Response to Linsley on "Why Women Were Never Priests"
John Sanidopoulos, whose posts on tidbits of Orthodox tradition and the Saints I enjoy reading, re-posted an article by Alice Linsley today. Linsley is a former Episcopalian priest who left the priesthood and eventually joined the Orthodox Church. She appears to be a sort of living proof-text used by some Orthodox assure us that women are not called to the priesthood (except, as she says in one explanation of both her call and eventual departure, when men fail to serve. Only then does God call women to serve in this capacity.) Since my response was a bit longer than most comments warrant, I decided to post it here.
The Mystagogy post is here, and the original post at Preachers Institute is here.
Linsley's argument rests entirely on a particular anthropological reading of priesthood and blood purity that was certainly prevalent in some of the cultures mentioned by the author. However, her generalizations regarding all religions and the functions of female priests are certainly dubious, as is the assumption that Christian priesthood is simply a continuation of semitic priesthood. More importantly for the Orthodox Christian, this does not reflect an Orthodox understanding of priesthood (Chrysostom, who she quotes, says nothing about blood purity in his priestly office!) - and has virtually no bearing on the historical reasons (at least those given in the Fathers) for the exclusion of women from the office.

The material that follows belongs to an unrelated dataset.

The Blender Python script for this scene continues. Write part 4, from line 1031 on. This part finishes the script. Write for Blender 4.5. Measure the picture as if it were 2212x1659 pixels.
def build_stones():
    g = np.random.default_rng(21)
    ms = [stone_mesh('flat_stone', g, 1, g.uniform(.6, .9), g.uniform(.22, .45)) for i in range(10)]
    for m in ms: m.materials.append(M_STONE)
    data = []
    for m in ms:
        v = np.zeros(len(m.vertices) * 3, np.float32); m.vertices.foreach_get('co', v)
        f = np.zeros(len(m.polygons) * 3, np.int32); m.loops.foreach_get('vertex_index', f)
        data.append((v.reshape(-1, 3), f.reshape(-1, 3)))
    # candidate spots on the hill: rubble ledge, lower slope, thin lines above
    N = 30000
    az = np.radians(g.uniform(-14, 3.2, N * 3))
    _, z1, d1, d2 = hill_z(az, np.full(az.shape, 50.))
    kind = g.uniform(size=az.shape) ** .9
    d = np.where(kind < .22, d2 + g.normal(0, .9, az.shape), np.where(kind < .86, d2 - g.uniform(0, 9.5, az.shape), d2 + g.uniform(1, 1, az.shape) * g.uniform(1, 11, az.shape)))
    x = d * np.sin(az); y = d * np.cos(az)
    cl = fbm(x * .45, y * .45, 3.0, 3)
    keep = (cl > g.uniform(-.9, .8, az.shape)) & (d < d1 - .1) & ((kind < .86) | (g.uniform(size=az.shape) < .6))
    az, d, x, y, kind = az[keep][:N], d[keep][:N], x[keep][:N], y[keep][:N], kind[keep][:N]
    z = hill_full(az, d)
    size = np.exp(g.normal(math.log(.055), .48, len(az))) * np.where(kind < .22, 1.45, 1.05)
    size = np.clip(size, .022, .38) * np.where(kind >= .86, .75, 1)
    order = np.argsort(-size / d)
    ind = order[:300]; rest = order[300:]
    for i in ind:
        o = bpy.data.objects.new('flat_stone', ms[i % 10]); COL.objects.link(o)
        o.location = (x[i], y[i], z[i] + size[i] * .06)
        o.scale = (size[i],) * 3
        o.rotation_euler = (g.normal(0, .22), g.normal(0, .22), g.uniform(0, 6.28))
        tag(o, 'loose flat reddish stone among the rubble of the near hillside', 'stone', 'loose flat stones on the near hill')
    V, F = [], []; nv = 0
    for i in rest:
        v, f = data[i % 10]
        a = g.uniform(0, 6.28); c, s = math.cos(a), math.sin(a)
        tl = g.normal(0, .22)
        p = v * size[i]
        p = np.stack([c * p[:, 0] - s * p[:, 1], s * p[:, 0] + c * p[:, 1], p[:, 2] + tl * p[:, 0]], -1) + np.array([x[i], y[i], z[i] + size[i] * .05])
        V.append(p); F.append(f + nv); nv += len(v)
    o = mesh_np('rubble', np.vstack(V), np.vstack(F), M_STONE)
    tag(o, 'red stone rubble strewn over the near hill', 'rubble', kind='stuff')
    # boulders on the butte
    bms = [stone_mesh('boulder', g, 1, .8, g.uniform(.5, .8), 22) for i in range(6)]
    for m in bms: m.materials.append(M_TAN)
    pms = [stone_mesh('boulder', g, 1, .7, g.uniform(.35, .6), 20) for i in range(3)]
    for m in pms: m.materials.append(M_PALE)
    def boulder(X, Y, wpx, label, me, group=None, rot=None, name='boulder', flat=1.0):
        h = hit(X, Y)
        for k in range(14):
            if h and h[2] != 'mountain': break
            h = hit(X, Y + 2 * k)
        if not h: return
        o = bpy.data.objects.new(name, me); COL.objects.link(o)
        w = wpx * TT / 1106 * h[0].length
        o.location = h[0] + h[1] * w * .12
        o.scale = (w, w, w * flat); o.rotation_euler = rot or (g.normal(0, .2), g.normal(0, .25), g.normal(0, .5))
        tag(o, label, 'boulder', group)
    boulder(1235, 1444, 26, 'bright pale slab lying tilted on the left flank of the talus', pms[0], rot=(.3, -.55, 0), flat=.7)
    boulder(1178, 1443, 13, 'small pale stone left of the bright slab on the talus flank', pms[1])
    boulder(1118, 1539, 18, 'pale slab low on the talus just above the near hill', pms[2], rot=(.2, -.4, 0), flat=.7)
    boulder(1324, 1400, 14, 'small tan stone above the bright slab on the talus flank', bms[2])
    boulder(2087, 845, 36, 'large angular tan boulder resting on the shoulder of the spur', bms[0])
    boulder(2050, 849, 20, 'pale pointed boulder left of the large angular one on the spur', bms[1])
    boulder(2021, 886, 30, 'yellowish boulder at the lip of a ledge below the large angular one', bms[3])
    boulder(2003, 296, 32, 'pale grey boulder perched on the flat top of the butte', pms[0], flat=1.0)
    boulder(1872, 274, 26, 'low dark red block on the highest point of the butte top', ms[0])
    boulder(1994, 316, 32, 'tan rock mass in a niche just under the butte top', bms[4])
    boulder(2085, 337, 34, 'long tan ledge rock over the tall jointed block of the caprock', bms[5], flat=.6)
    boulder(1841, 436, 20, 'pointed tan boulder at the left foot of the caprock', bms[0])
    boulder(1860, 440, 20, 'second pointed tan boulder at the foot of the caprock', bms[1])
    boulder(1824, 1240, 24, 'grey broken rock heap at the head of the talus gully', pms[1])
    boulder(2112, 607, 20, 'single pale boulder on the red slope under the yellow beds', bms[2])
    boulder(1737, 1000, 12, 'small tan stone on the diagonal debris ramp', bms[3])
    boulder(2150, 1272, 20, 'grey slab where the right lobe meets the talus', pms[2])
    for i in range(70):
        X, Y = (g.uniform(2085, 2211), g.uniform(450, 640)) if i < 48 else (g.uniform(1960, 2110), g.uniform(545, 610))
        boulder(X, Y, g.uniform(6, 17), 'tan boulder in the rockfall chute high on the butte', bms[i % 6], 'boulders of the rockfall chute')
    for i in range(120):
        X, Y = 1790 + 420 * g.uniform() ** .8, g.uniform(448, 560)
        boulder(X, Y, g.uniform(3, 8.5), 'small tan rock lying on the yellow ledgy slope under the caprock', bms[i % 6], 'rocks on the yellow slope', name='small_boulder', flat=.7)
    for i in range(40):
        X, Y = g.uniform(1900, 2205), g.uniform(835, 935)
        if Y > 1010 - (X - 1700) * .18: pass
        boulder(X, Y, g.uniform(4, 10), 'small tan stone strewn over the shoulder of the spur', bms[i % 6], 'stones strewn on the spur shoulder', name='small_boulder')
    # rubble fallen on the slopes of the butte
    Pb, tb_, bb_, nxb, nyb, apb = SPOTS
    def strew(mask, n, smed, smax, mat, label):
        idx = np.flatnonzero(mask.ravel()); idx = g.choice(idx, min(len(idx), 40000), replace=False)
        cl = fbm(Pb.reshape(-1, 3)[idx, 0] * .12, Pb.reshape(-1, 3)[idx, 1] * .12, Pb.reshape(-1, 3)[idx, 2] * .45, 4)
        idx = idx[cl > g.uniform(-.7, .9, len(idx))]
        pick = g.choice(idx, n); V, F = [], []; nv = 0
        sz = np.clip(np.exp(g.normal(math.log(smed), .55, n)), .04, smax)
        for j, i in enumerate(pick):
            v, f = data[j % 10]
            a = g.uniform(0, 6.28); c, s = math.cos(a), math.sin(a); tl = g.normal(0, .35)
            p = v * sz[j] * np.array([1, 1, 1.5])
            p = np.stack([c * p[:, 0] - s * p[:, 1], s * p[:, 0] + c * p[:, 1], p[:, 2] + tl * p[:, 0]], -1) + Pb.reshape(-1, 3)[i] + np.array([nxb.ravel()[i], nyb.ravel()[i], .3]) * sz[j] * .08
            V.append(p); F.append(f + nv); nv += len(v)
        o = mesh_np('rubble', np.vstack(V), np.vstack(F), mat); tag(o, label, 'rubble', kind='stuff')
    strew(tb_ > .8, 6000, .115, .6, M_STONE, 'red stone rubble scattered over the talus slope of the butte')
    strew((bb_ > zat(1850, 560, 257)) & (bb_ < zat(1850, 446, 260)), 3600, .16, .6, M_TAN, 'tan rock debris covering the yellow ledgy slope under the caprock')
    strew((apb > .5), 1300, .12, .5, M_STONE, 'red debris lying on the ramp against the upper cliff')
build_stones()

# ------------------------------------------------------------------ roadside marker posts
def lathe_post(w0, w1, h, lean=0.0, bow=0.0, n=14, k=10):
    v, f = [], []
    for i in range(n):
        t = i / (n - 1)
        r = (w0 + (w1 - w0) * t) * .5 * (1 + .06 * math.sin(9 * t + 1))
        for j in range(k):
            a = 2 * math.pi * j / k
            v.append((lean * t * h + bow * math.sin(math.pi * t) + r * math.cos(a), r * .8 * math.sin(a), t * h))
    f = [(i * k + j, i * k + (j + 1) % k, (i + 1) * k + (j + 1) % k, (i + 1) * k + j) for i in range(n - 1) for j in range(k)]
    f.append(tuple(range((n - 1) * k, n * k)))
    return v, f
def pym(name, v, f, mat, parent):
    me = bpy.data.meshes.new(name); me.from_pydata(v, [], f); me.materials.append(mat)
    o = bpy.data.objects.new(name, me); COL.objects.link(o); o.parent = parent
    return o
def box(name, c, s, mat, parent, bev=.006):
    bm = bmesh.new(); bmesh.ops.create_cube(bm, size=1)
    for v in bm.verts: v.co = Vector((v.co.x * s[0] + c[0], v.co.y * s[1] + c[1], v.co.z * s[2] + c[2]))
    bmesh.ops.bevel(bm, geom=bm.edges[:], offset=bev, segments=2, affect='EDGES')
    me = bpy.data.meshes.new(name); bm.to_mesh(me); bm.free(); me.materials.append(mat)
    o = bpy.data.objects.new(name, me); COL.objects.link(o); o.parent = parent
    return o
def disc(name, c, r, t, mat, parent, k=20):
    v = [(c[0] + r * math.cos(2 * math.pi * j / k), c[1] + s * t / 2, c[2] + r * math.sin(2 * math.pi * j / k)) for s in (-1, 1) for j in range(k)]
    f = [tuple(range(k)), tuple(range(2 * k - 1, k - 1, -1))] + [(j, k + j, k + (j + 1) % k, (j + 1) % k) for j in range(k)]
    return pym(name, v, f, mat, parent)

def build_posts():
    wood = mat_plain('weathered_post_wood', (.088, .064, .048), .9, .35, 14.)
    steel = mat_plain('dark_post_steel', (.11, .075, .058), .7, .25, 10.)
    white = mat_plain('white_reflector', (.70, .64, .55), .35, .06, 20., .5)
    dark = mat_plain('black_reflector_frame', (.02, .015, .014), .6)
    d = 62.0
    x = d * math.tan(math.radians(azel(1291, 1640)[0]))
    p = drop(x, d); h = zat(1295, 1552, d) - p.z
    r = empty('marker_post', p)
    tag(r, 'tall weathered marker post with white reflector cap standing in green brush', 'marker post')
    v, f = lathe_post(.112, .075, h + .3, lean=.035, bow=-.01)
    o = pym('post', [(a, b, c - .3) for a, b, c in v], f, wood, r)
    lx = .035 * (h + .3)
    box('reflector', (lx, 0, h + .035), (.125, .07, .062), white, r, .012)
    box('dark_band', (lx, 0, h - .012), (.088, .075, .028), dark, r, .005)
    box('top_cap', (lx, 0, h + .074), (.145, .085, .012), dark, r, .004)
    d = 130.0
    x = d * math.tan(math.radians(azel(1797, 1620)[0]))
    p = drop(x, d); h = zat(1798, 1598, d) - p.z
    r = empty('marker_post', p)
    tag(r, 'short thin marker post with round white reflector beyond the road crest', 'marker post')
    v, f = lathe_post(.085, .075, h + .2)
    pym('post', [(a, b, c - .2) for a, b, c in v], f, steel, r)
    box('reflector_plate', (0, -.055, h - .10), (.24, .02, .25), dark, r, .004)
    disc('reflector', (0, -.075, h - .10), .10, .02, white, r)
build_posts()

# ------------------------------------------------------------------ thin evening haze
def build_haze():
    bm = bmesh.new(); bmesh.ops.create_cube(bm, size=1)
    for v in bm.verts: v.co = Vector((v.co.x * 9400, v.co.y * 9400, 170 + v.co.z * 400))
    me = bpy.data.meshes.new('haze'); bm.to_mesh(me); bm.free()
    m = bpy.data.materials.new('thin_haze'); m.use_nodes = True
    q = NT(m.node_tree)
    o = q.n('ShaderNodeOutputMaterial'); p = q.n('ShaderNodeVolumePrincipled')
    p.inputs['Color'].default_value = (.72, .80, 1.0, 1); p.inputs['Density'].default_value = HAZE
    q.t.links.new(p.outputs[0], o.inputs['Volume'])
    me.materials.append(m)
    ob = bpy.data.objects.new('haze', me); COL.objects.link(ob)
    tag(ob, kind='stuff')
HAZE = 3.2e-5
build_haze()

Priesthood within Orthodoxy has changed quite dramatically over the years. All Christian priestly offices have changed over time - Orthodox scholars such as Afanasiev, Schmemann, Meyendorff, Erickson, Bulgakov and Zizioulas all acknowledge changing conceptions of the ordained offices. It is one thing to argue that God initiates something. It is entirely another to argue that God initiates it in a full and final form.
Purity, holiness and blood are indeed ancient semitic concepts. Whether their source is immutable revelation or religious and culturally developed taboos is open to interpretation. What we can say as Orthodox Christians is that this is not primarily how we understand purity and holiness. Blood guilt is simply not how we talk about ancestral sin in Orthodoxy.
Holiness for Orthodox is the result of cooperative participation with God as we are transformed into the likeness of God through Christ in the Spirit. This is deification, becoming fully human in likeness of the One fully human image of God, Christ. The Eucharistic sacrifice, presided over by a member of the community, is no longer a literal blood sacrifice. It is the transformed body of the risen Christ, a vehicle of our Salvation. The Orthodox priesthood is NOT a ritualized (male) killing of a sacrificial lamb. It is, in part, a thanksgiving that such a sacrifice is no longer required as the death and resurrection of Jesus ends such a sacrificial system.
Further, the presence of female deacons in the altar, who received the eucharist with the rest of the clergy as was their prerogative as specially privileged and responsible leaders within the community, belies any notion that Orthodoxy has maintained throughout its history semitic notions of blood purity. Certainly the female diaconate fell out of practice, and Theodore Balsamon asserts that it is ‘obviously’ due to menstrual emissions. However, this was not ‘obvious’ to Christians for over a thousand years, and continues to be quite obscure for many today.
More importantly, and I think completely at odds with an Orthodox understanding of salvation as deification, is this: What excludes a woman from imaging Christ? Christ, the true high priest, became human that we might become divine, assumed our humanity so that it might be healed. What then prevents any (appropriately skilled and called) human from serving as a priest? Unless of course, we want to argue that Christ did not assume female humanity, in which case, females are not saved. Gregory says to Cledonius, “What is not assumed is not healed.” We give up this core understanding of Christology and salvation every time we imply (much less declare outright!) that women cannot bear the image of Christ.
Finally, the implication that female priests results in the belief that “Abortion is a blessing” is simply a non-sequitur, a empty rhetorical flourish convincing only to those who are seek to argue by demonization, not theology. Some priests, male as well as female may hold this horrible belief, but there is no causal connection.
I trust that Ms. Linsley had good personal reasons for leaving her priesthood. Her letters explaining her decisions emphasize her position as at odds with a number of decisions made in the Episcopal Church, and these reasons are worthy of respectful consideration. However, her choice to leave her priesthood does not exclude all women from a call to the priesthood, any more than the call issued to some men means all men are called. The theological reasons she gives appear to be developed in order to explain the restriction of priesthood to men, but in so doing, it does not reflect an Orthodox theology of priesthood, much less reasons to exclude women. It is unfortunate that the Preacher’s Institute thinks this is viable sermon resource, regardless of what one thinks about women in the priesthood.